WHAT THE TASK REQUIRES = Return exactly the lines that run from the beginning through the line containing "handoff counter', 'paper')", both included, and no others.

SOURCE DATA =

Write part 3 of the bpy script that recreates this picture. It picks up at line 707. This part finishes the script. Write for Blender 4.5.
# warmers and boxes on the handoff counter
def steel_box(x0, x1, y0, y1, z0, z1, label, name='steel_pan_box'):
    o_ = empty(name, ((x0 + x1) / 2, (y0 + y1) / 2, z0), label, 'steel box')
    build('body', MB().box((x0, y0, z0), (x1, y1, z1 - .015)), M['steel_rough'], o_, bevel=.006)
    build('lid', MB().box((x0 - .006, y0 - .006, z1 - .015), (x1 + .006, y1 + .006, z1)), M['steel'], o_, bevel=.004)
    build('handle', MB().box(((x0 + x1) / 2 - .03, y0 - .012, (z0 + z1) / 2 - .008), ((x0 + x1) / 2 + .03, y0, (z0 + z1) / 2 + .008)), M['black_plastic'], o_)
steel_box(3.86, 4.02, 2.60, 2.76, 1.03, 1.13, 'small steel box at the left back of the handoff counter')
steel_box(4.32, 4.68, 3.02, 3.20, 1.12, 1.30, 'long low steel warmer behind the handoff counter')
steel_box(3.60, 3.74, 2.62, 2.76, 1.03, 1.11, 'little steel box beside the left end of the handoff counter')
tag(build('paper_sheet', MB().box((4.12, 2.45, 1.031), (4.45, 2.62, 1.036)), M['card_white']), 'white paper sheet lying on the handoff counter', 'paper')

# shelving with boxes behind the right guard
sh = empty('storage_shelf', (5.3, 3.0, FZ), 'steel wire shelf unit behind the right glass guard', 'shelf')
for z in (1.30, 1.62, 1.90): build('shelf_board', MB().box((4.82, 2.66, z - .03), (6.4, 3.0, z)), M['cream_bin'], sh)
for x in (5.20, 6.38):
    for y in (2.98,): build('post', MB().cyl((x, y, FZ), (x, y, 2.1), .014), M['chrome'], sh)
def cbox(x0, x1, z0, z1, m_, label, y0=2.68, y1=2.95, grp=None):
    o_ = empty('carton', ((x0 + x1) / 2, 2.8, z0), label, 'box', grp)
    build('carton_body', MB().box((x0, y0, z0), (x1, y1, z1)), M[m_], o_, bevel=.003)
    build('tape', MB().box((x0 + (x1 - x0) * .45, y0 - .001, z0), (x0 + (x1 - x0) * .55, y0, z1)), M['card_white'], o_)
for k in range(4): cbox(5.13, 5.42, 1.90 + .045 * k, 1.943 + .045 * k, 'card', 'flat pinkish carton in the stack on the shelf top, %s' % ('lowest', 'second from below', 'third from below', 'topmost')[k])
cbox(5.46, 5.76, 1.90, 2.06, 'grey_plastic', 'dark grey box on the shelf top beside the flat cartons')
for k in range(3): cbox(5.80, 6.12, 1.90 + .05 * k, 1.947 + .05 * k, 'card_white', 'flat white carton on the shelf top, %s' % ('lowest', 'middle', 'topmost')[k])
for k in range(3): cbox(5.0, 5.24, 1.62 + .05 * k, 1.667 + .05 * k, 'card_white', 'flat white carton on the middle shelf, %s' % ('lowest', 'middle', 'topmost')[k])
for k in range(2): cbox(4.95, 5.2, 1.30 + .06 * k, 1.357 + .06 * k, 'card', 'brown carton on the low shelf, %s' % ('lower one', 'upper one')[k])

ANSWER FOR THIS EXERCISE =
Write part 3 of the bpy script that recreates this picture. It picks up at line 707. This part finishes the script. Write for Blender 4.5.
# warmers and boxes on the handoff counter
def steel_box(x0, x1, y0, y1, z0, z1, label, name='steel_pan_box'):
    o_ = empty(name, ((x0 + x1) / 2, (y0 + y1) / 2, z0), label, 'steel box')
    build('body', MB().box((x0, y0, z0), (x1, y1, z1 - .015)), M['steel_rough'], o_, bevel=.006)
    build('lid', MB().box((x0 - .006, y0 - .006, z1 - .015), (x1 + .006, y1 + .006, z1)), M['steel'], o_, bevel=.004)
    build('handle', MB().box(((x0 + x1) / 2 - .03, y0 - .012, (z0 + z1) / 2 - .008), ((x0 + x1) / 2 + .03, y0, (z0 + z1) / 2 + .008)), M['black_plastic'], o_)
steel_box(3.86, 4.02, 2.60, 2.76, 1.03, 1.13, 'small steel box at the left back of the handoff counter')
steel_box(4.32, 4.68, 3.02, 3.20, 1.12, 1.30, 'long low steel warmer behind the handoff counter')
steel_box(3.60, 3.74, 2.62, 2.76, 1.03, 1.11, 'little steel box beside the left end of the handoff counter')
tag(build('paper_sheet', MB().box((4.12, 2.45, 1.031), (4.45, 2.62, 1.036)), M['card_white']), 'white paper sheet lying on the handoff counter', 'paper')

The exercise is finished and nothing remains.